All of the data should be repeated exactly; pictures are not part of the copy.

**Data shown**:

====

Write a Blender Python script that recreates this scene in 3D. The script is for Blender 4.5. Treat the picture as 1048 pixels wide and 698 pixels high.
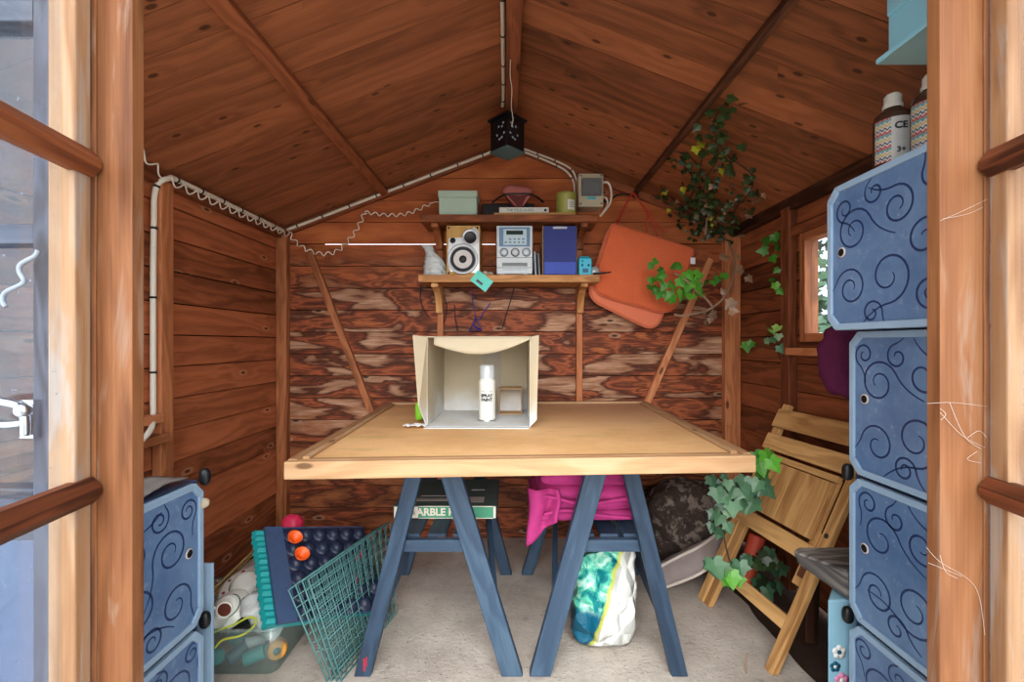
import bpy, bmesh, math, random
from mathutils import Vector, Matrix, Euler, noise as mnoise

random.seed(7)
for o in list(bpy.data.objects):
    bpy.data.objects.remove(o)
scene = bpy.context.scene
COL = scene.collection
V = Vector
PI = math.pi

# ------------------------------------------------------------------ camera, light, exposure
F = 466.0; CX = 526.0; CY = 351.0; CH = 1.05
cam_d = bpy.data.cameras.new('camera'); cam = bpy.data.objects.new('camera', cam_d); COL.objects.link(cam)
cam.location = (0, 0, CH); cam.rotation_euler = (PI / 2, 0, 0)
cam_d.sensor_width = 36.0; cam_d.sensor_fit = 'HORIZONTAL'
cam_d.lens = F / 1048 * 36.0
cam_d.shift_x = -2 / 1048; cam_d.shift_y = 2 / 1048
cam_d.clip_start = 0.01
scene.camera = cam

world = bpy.data.worlds.new('world'); scene.world = world; world.use_nodes = True
wn = world.node_tree.nodes; wl = world.node_tree.links
wn.clear()
w_out = wn.new('ShaderNodeOutputWorld'); w_bg = wn.new('ShaderNodeBackground')
w_tc = wn.new('ShaderNodeTexCoord'); w_dot = wn.new('ShaderNodeVectorMath'); w_dot.operation = 'DOT_PRODUCT'
w_dot.inputs[1].default_value = (0.0, -0.85, 0.53)
w_rng = wn.new('ShaderNodeMapRange'); w_rng.inputs[1].default_value = -0.2; w_rng.inputs[2].default_value = 1.0
w_rng.inputs[3].default_value = 2.2; w_rng.inputs[4].default_value = 3.6
w_bg.inputs['Color'].default_value = (1.0, 0.985, 0.97, 1)
wl.new(w_tc.outputs['Generated'], w_dot.inputs[0]); wl.new(w_dot.outputs['Value'], w_rng.inputs[0])
wl.new(w_rng.outputs[0], w_bg.inputs['Strength']); wl.new(w_bg.outputs[0], w_out.inputs['Surface'])
# hazy sun behind the photographer, very soft
sun_d = bpy.data.lights.new('hazy_sun', 'SUN'); sun_d.energy = 4.6; sun_d.angle = math.radians(60); sun_d.color = (1, 0.985, 0.96)
sun = bpy.data.objects.new('hazy_sun', sun_d); COL.objects.link(sun); sun.location = (0, -4, 4)
sun.rotation_euler = (math.radians(60), 0, 0)

scene.view_settings.view_transform = 'Standard'
scene.view_settings.look = 'None'
scene.view_settings.gamma = 1.0
scene.view_settings.use_curve_mapping = False
scene.view_settings.exposure = 0.0
scene.cycles.max_bounces = 14
scene.cycles.diffuse_bounces = 10
scene.cycles.transparent_max_bounces = 12

# ------------------------------------------------------------------ helpers
def W(px, py, y):
    """world point seen at photo pixel (px, py) at depth y"""
    return V(((px - CX) / F * y, y, CH - (py - CY) / F * y))

def lin(c):
    return tuple(((x / 12.92) if x <= 0.04045 else ((x + 0.055) / 1.055) ** 2.4) for x in c)

def rgb(r, g, b):
    return lin((r / 255, g / 255, b / 255)) + (1.0,)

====

**Written reply**:
Write a Blender Python script that recreates this scene in 3D. The script is for Blender 4.5. Treat the picture as 1048 pixels wide and 698 pixels high.
import bpy, bmesh, math, random
from mathutils import Vector, Matrix, Euler, noise as mnoise

random.seed(7)
for o in list(bpy.data.objects):
    bpy.data.objects.remove(o)
scene = bpy.context.scene
COL = scene.collection
V = Vector
PI = math.pi

# ------------------------------------------------------------------ camera, light, exposure
F = 466.0; CX = 526.0; CY = 351.0; CH = 1.05
cam_d = bpy.data.cameras.new('camera'); cam = bpy.data.objects.new('camera', cam_d); COL.objects.link(cam)
cam.location = (0, 0, CH); cam.rotation_euler = (PI / 2, 0, 0)
cam_d.sensor_width = 36.0; cam_d.sensor_fit = 'HORIZONTAL'
cam_d.lens = F / 1048 * 36.0
cam_d.shift_x = -2 / 1048; cam_d.shift_y = 2 / 1048
cam_d.clip_start = 0.01
scene.camera = cam

world = bpy.data.worlds.new('world'); scene.world = world; world.use_nodes = True
wn = world.node_tree.nodes; wl = world.node_tree.links
wn.clear()
w_out = wn.new('ShaderNodeOutputWorld'); w_bg = wn.new('ShaderNodeBackground')
w_tc = wn.new('ShaderNodeTexCoord'); w_dot = wn.new('ShaderNodeVectorMath'); w_dot.operation = 'DOT_PRODUCT'
w_dot.inputs[1].default_value = (0.0, -0.85, 0.53)
w_rng = wn.new('ShaderNodeMapRange'); w_rng.inputs[1].default_value = -0.2; w_rng.inputs[2].default_value = 1.0
w_rng.inputs[3].default_value = 2.2; w_rng.inputs[4].default_value = 3.6
w_bg.inputs['Color'].default_value = (1.0, 0.985, 0.97, 1)
wl.new(w_tc.outputs['Generated'], w_dot.inputs[0]); wl.new(w_dot.outputs['Value'], w_rng.inputs[0])
wl.new(w_rng.outputs[0], w_bg.inputs['Strength']); wl.new(w_bg.outputs[0], w_out.inputs['Surface'])
# hazy sun behind the photographer, very soft
sun_d = bpy.data.lights.new('hazy_sun', 'SUN'); sun_d.energy = 4.6; sun_d.angle = math.radians(60); sun_d.color = (1, 0.985, 0.96)
sun = bpy.data.objects.new('hazy_sun', sun_d); COL.objects.link(sun); sun.location = (0, -4, 4)
sun.rotation_euler = (math.radians(60), 0, 0)

scene.view_settings.view_transform = 'Standard'
scene.view_settings.look = 'None'
scene.view_settings.gamma = 1.0
scene.view_settings.use_curve_mapping = False
scene.view_settings.exposure = 0.0
scene.cycles.max_bounces = 14
scene.cycles.diffuse_bounces = 10
scene.cycles.transparent_max_bounces = 12

# ------------------------------------------------------------------ helpers
def W(px, py, y):
    """world point seen at photo pixel (px, py) at depth y"""
    return V(((px - CX) / F * y, y, CH - (py - CY) / F * y))

def lin(c):
    return tuple(((x / 12.92) if x <= 0.04045 else ((x + 0.055) / 1.055) ** 2.4) for x in c)

def rgb(r, g, b):
    return lin((r / 255, g / 255, b / 255)) + (1.0,)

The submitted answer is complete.